Reflection probes¶
Introduction¶
As stated in the Spatial Material, objects can show reflected or diffuse light. Reflection probes are used as a source of reflected and ambient light for objects inside their area of influence.
A probe of this type captures the surroundings (as a sort of 360 degrees image), and stores versions of it with increasing levels of blur. This is used to simulate roughness in materials, as well as ambient lighting.
While these probes are an efficient way of storing reflections, they have a few shortcomings:
- They are efficient to render, but expensive to compute. This leads to a default behavior where they only capture on scene load.
- They work best for rectangular shaped rooms or places, otherwise the reflections shown are not as faithful (especially when roughness is 0).
Setting up¶
Create a ReflectionProbe node and wrap it around the area where you want to have reflections:
This should result in immediate local reflections. If you are using a Sky texture, reflections are by default blended with it.
By default, on interiors, reflections may appear not to have much consistence. In this scenario, make sure to tick the “Box Correct” property.
This setting changes the reflection from an infinite skybox to reflecting a box the size of the probe:
Adjusting the box walls may help improve the reflection a bit, but it will always look best in box shaped rooms.
The probe captures the surrounding from the center of the gizmo. If, for some reason, the room shape or contents occlude the center, it can be displaced to an empty place by moving the handles in the center:
By default, shadow mapping is disabled when rendering probes (only in the rendered image inside the probe, not the actual scene). This is a simple way to save on performance and memory. If you want shadows in the probe, they can be toggled on/off with the Enable Shadow setting:
Finally, keep in mind that you may not want the Reflection Probe to render some objects. A typical scenario is an enemy inside the room which will move around. To keep objects from being rendered in the reflections, use the Cull Mask setting:
Interior vs exterior¶
If you are using reflection probes in an interior setting, it is recommended that the Interior property be enabled. This stops the probe from rendering the sky and also allows custom ambient lighting settings.
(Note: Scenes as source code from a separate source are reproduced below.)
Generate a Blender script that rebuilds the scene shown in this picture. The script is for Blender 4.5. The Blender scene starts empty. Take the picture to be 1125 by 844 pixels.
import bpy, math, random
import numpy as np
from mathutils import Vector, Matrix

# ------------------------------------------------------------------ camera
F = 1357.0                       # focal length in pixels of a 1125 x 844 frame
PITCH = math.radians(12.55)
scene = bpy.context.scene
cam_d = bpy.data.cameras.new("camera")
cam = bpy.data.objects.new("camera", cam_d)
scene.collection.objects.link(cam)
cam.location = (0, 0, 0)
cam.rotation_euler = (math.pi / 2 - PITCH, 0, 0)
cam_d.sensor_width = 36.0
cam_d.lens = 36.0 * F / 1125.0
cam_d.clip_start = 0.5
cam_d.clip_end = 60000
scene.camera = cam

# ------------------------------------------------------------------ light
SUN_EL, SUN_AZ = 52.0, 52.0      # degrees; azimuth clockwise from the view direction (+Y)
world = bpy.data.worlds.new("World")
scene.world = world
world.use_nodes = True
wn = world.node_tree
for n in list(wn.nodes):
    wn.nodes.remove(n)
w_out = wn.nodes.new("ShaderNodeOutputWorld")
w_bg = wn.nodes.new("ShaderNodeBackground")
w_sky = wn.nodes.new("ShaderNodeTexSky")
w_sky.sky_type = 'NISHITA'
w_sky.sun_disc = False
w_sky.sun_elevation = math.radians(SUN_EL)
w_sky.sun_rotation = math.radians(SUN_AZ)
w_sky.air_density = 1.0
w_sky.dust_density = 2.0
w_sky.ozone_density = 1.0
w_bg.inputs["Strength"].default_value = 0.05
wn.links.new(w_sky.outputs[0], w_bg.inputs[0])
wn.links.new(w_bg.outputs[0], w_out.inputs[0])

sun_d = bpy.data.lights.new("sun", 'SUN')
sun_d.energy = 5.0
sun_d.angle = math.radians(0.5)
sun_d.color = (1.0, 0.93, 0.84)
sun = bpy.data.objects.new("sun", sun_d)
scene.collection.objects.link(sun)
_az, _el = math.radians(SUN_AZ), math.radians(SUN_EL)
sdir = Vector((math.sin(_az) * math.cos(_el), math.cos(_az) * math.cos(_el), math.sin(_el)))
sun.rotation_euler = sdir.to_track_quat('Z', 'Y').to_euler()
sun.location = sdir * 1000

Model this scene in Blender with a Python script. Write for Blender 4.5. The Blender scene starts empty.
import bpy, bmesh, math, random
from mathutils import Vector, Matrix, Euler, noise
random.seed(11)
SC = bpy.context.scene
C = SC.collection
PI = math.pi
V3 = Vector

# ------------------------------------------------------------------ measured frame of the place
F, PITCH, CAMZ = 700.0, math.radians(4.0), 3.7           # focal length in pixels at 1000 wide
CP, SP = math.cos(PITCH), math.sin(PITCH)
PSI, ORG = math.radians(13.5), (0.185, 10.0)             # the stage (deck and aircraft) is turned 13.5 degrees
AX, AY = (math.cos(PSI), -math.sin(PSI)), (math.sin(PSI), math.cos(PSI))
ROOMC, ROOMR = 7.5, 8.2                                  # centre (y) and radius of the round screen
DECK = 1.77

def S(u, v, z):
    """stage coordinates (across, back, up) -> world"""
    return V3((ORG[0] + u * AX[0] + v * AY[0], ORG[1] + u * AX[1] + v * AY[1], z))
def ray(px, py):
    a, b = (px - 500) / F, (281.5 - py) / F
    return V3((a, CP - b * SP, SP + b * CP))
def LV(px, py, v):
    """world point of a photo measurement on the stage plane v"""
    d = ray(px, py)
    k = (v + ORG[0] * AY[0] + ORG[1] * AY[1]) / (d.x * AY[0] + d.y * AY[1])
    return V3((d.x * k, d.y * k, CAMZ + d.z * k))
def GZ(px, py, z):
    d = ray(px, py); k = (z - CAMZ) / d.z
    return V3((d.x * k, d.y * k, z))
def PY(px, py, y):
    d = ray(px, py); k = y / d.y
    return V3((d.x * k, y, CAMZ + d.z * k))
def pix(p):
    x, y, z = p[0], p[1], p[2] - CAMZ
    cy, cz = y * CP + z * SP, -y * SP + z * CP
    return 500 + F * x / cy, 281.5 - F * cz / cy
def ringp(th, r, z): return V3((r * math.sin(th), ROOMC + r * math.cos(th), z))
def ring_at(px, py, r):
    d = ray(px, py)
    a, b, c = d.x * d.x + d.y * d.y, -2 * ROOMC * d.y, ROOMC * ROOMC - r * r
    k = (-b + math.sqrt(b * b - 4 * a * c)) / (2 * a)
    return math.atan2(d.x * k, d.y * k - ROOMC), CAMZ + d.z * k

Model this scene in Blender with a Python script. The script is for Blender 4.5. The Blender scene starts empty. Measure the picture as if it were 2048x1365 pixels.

When probes are set to Interior, custom constant ambient lighting can be specified per probe. Just choose a color and an energy.
Optionally, you can blend this ambient light with the probe diffuse capture by tweaking the Ambient Contribution property (0.0 means pure ambient color, while 1.0 means pure diffuse capture).
Blending¶
Multiple reflection probes can be used, and Godot will blend them where they overlap using a smart algorithm:
As you can see, this blending is never perfect (after all, these are box reflections, not real reflections), but these artifacts are only visible when using perfectly mirrored reflections. Normally, scenes have normal mapping and varying levels of roughness, which can hide this.
Alternatively, Reflection Probes work well blended together with Screen Space Reflections to solve these problems. Combining them makes local reflections appear more faithful, while probes are only used as a fallback when no screen-space information is found:
Finally, blending interior and exterior probes is the recommended approach when making levels that combine both interiors and exteriors. Near the door, a probe can be marked as exterior (so it will get sky reflections) while on the inside, it can be interior.
Reflection atlas¶
In the current renderer implementation, all probes are the same size and are fit into a Reflection Atlas. The size and amount of probes can be customized in Project Settings -> Quality -> Reflections
The default setting of Atlas Subdiv: 8 will allow up to 16 reflection probes in a scene. This value needs to be increased if you need more reflection probes.